WHAT YOU HAVE TO DO |
Your task is to repeat the listing exactly.
-- begin RECORDED INFORMATION --
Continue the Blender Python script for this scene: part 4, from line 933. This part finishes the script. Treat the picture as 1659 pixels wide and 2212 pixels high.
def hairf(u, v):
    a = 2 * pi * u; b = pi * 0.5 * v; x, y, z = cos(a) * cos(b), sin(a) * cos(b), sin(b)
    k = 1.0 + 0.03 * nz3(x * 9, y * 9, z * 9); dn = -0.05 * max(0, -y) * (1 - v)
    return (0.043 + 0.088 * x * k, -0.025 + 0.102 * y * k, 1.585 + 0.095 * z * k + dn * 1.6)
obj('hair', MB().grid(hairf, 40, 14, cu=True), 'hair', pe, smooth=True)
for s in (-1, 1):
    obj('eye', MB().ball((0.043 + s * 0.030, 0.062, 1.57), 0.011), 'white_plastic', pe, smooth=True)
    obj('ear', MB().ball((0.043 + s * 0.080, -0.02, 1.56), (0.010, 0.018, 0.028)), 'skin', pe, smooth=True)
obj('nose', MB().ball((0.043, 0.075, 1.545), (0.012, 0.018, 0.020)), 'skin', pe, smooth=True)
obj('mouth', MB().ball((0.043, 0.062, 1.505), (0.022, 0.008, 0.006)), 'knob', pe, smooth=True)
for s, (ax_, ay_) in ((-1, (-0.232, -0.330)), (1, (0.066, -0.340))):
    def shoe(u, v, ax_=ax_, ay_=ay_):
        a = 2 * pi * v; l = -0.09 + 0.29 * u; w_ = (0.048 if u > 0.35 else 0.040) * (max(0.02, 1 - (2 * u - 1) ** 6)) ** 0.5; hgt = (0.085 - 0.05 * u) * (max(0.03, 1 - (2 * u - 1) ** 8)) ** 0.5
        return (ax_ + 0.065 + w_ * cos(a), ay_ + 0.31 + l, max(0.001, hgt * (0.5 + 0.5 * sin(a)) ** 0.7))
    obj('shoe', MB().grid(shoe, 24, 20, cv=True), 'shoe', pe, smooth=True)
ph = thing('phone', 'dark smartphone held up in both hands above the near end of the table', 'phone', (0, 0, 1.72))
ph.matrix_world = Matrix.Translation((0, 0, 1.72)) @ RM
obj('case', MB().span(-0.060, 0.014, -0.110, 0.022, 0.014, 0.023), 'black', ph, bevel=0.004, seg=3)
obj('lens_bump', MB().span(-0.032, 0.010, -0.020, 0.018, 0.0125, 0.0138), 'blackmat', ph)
-- end RECORDED INFORMATION --
WORKED ANSWER |
Continue the Blender Python script for this scene: part 4, from line 933. This part finishes the script. Treat the picture as 1659 pixels wide and 2212 pixels high.
def hairf(u, v):
    a = 2 * pi * u; b = pi * 0.5 * v; x, y, z = cos(a) * cos(b), sin(a) * cos(b), sin(b)
    k = 1.0 + 0.03 * nz3(x * 9, y * 9, z * 9); dn = -0.05 * max(0, -y) * (1 - v)
    return (0.043 + 0.088 * x * k, -0.025 + 0.102 * y * k, 1.585 + 0.095 * z * k + dn * 1.6)
obj('hair', MB().grid(hairf, 40, 14, cu=True), 'hair', pe, smooth=True)
for s in (-1, 1):
    obj('eye', MB().ball((0.043 + s * 0.030, 0.062, 1.57), 0.011), 'white_plastic', pe, smooth=True)
    obj('ear', MB().ball((0.043 + s * 0.080, -0.02, 1.56), (0.010, 0.018, 0.028)), 'skin', pe, smooth=True)
obj('nose', MB().ball((0.043, 0.075, 1.545), (0.012, 0.018, 0.020)), 'skin', pe, smooth=True)
obj('mouth', MB().ball((0.043, 0.062, 1.505), (0.022, 0.008, 0.006)), 'knob', pe, smooth=True)
for s, (ax_, ay_) in ((-1, (-0.232, -0.330)), (1, (0.066, -0.340))):
    def shoe(u, v, ax_=ax_, ay_=ay_):
        a = 2 * pi * v; l = -0.09 + 0.29 * u; w_ = (0.048 if u > 0.35 else 0.040) * (max(0.02, 1 - (2 * u - 1) ** 6)) ** 0.5; hgt = (0.085 - 0.05 * u) * (max(0.03, 1 - (2 * u - 1) ** 8)) ** 0.5
        return (ax_ + 0.065 + w_ * cos(a), ay_ + 0.31 + l, max(0.001, hgt * (0.5 + 0.5 * sin(a)) ** 0.7))
    obj('shoe', MB().grid(shoe, 24, 20, cv=True), 'shoe', pe, smooth=True)
ph = thing('phone', 'dark smartphone held up in both hands above the near end of the table', 'phone', (0, 0, 1.72))
ph.matrix_world = Matrix.Translation((0, 0, 1.72)) @ RM
obj('case', MB().span(-0.060, 0.014, -0.110, 0.022, 0.014, 0.023), 'black', ph, bevel=0.004, seg=3)
obj('lens_bump', MB().span(-0.032, 0.010, -0.020, 0.018, 0.0125, 0.0138), 'blackmat', ph)